Dealing commission unbundling benefit

According to Rob Boardman, the FCAs recent recommendation to unbundle the payment of research from dealing commissions could be a boon for independent dealers and research houses.

Dealing commission unbundling benefit
3 minutes

According Boardman, the FCA’s discussion paper last week represents an ongoing shift in the sector toward greater transparency, particularly in terms of price.

In the discussion paper (covered in more detail here) the FCA points out that the bundling together of the payment of the two services – research and dealing – from dealing commission results in a number of inefficiencies. Not only does it make it difficult for brokers to know whether or not their research is valued highly or, indeed, even used, but it also means that investment houses often end up paying over the odds for information.

Currently, investment managers can pay for research with dealing commission in one of two ways:  either, the manager will pay a bundled rate including the execution of trades as well as research, a sum that is paid entirely to the executing broker, or it can separate out the research element by using a commission sharing arrangement.

CSA’s enable firms to split out part of the execution commission to be used for research and at the point of execution, the two sums are funnelled into separate accounts.
While CSAs are not new, they haven’t yet entirely lived up to their billing as providers of greater flexibility in terms of where firms get and how they pay for research.

Part of the reason for this is the manner in which research has traditionally been valued and allocated.
Most firms still rely on the broker voting process in order to decide how to allocate their research budgets, currently.

But, as the FCA explains: “The broker voting process ranks the brokers based on the investment manager’s view of the research service(s) provided, but does not directly assess the monetary value of the research they are receiving”.

This results, the regulator said, in a process lacking in detail in terms of what the fund manager was valuing when voting for a particular research provider.

Not only does it lead to a muddying of the waters in terms of the value attached to research, but also, as funds are often deposited in a lump sum, it is also often hard to distinguish how much is actually being paid for research and how much for execution.

“The nuclear option would be to completely separate the two from one another,” Boardman explained, “But I don’t think they will go that far.”

The main industry argument against a change to the status quo would be that it would disadvantage UK institutions in other markets that are not bound by such rules.

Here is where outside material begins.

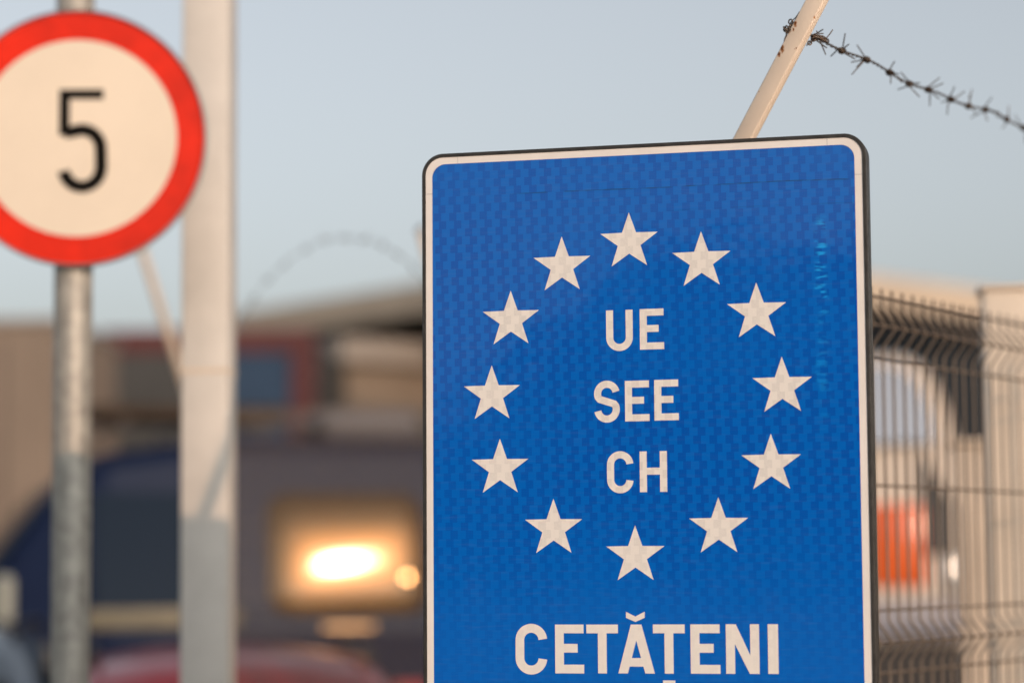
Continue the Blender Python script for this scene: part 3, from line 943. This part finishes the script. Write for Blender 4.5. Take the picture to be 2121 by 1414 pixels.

Companies not able to pay for research with dealing commission would have to pay for it from fees which would raise the costs associated with management of the various offerings available. This is why Boardman believes the FCA is pushing so hard for a pan- European solution to this problem.

“I think they have a preference to outlaw it but they are at present reluctant to go it alone, so they are seeking a pan-European option,” he said.

“I think what the FCA is looking for is the second generation of CSAs, where firms have agreed to pay for research and, importantly, know what they are paying for. This would be good for both the independent brokers and the independent research houses who currently are sometimes disadvantaged by only providing one of the two services,” he added.

The key is going to be ensuring there are sufficient processes in place for firms to know exactly what they are paying for and what they are getting.